On a sunny day (Fri, 5 Jan 2007 09:31:03 -0500) it happened "Greg Neill"
wrote in
:

"Jan Panteltje" wrote in message ...
If you move to the centre of a black hole, where gravitational forces sort
of cancel, can light and normal matter exist in some area there?


Gravitational forces don't cancel because the mass of a
black hole (except for the infalling matter from its
"feeding") is located at a singlularity at the center.


But why? image for a moment matter falling into a body.
As its mass increases, the escape speed from it will increase.
At some point the escape speed will be greater then C, so light cannot escape,
we no longer see any EM waves coming from it, we call it a black hole
(is this correct?).

There is nothing that says that the thing could not be a bit hollow, its being
black only depends on the escape speed.

(I could imagine somebody compressing an object, to comprss it all the
way to the center may be prevented by the outer layers becoming too strong).

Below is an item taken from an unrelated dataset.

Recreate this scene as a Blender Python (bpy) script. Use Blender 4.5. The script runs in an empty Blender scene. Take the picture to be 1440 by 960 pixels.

Gravitational acceleration and tidal forces increase
without limit as you approach the center.


Nobody has been or even measured anything there via remote methods.
So that would be a postulate, creating nasty infinities.
Nature does not accommodate infinities :-)

Or does the black hole simply get denser when you move towards it center,
as opposed to haveing a center with a dense shell around it (black egg)?


There's no shell. The event horizon is about as substantial
as a property line; it just demarkates the boundary beyond
which there's no escape.


I agree with that (except for 'evaporation' of particles).